Pull every line containing "pixels" out of the material below.

Records
______

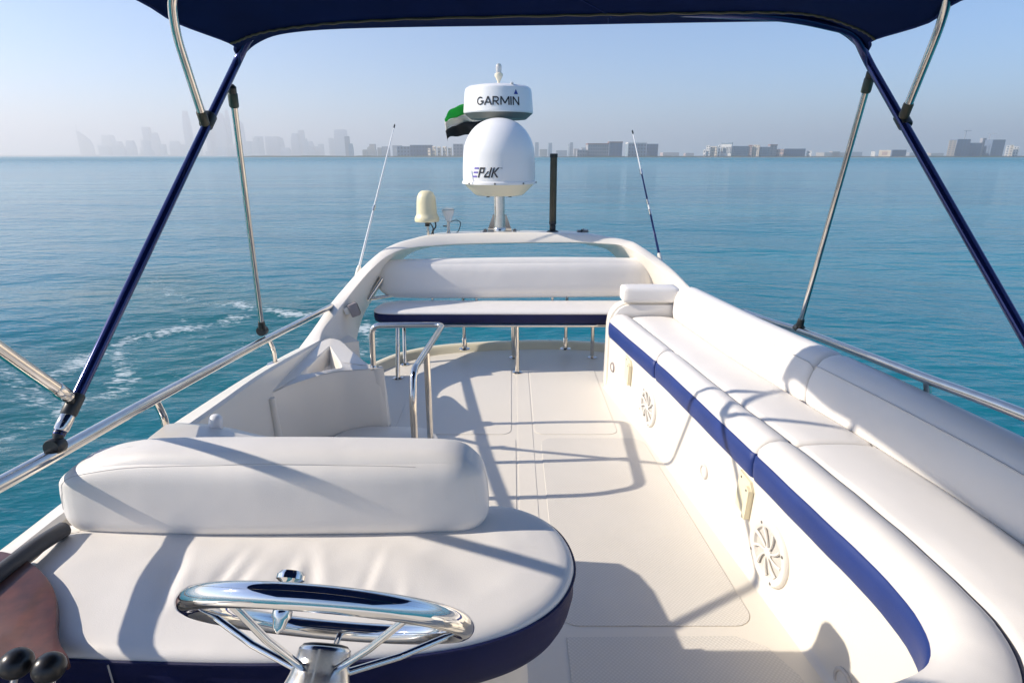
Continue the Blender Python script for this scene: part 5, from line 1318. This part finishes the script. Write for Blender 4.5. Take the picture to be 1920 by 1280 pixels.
def stick():
    y = 4.95; b = atY(1036, 437, y); tp = atY(1038.5, 288, y); d = (tp - b).normalized(); L = (tp - b).length
    t = thing('stick_antenna', b, 'thick black stick aerial on a ball base right of the mast', 'antenna')
    obj('base_ball', lathe([(.058, -.01), (.056, .006), (.045, .018), (.026, .026)], b, (0, 0, 1), 24), 'blackplastic', t)
    obj('nut', lathe([(.022, .02), (.026, .03), (.026, .065), (.02, .07)], b, d, 12), 'blackplastic', t)
    obj('tube_body', lathe([(.026, .075), (.0285, .08), (.0285, L - .03)], b, d, 20), 'olive_tube', t)
    obj('end_cap', lathe([(.029, L - .032), (.031, L - .028), (.031, L - .002), (.026, L)], b, d, 20), 'blackplastic', t)
    obj('lower_collar', lathe([(.0305, .072), (.0305, .10)], b, d, 20), 'blackplastic', t)
stick()
h_ = atY(1092, 433, 5.05)
hg = thing('folding_mount', h_, 'small dark folded aerial mount lying on the right of the arch top', 'mount')
obj('hinge_leaf', xform(box((-.045, -.03, -.012), (.0, .03, .008), .005), Matrix.Translation(h_)), 'screw', hg)
obj('hinge_leaf', xform(box((.004, -.026, -.01), (.05, .026, .010), .005), Matrix.Translation(h_)), 'screw', hg)
obj('hinge_knuckle', tube([h_ + Vector((-.01, -.035, .006)), h_ + Vector((.012, .035, .006))], .010, 10), 'blackplastic', hg)
def whip(base, tip, joints, label):
    t = thing('whip_antenna', base, label, 'antenna', 'thin whip aerials on the arch legs')
    d = tip - base
    obj('mount', lathe([(.018, -.03), (.018, .02), (.012, .05)], base, d, 12), 'gelcoat', t)
    cuts = [0] + joints + [1]; cols = ['radome_white', 'radome_white'] if len(joints) == 1 else ['navy_reflection_tube', 'radome_white', 'navy_reflection_tube', 'radome_white']  # dark rods are chrome with the reflection put into their colour
    for i, (a, b) in enumerate(zip(cuts[:-1], cuts[1:])):
        obj('rod', tube([base + d * a, base + d * b], .0, 8, radii=[.0095 - .0055 * a, .0095 - .0055 * b]), cols[i % len(cols)], t)
    for j in joints: obj('ferrule', lathe([(.012, -.02), (.012, .02)], base + d * j, d, 10), 'steel', t)
    obj('tip', lathe([(.006, 0), (.006, .02), (.002, .03)], tip, d, 8), 'blackplastic', t)
whip(atY(671, 510, 4.5), atY(738.5, 240, 4.75), [.45], 'left thin white whip aerial leaning inward over the water')
whip(atY(1238, 486, 4.55), atY(1187, 251, 4.8), [.38, .46, .70], 'right thin whip aerial, dark reflection put into its lower half')
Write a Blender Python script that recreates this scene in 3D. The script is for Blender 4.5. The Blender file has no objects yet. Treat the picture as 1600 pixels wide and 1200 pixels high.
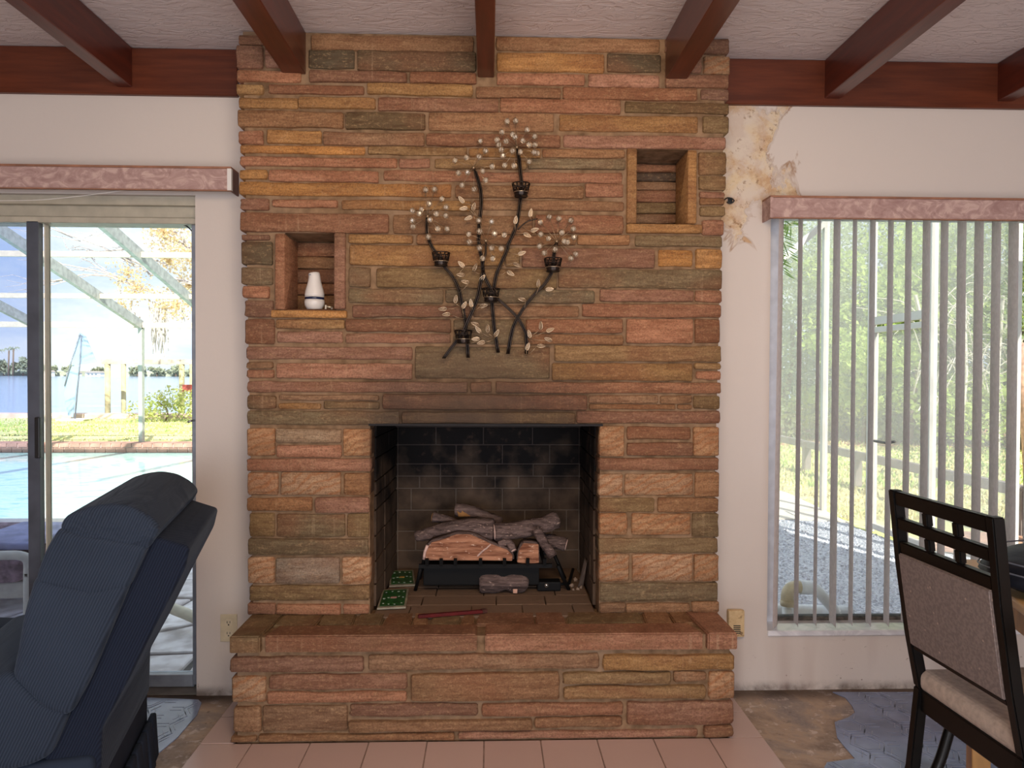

______

§ Answer:
Continue the Blender Python script for this scene: part 5, from line 1318. This part finishes the script. Write for Blender 4.5. Take the picture to be 1920 by 1280 pixels.
Write a Blender Python script that recreates this scene in 3D. The script is for Blender 4.5. The Blender file has no objects yet. Treat the picture as 1600 pixels wide and 1200 pixels high.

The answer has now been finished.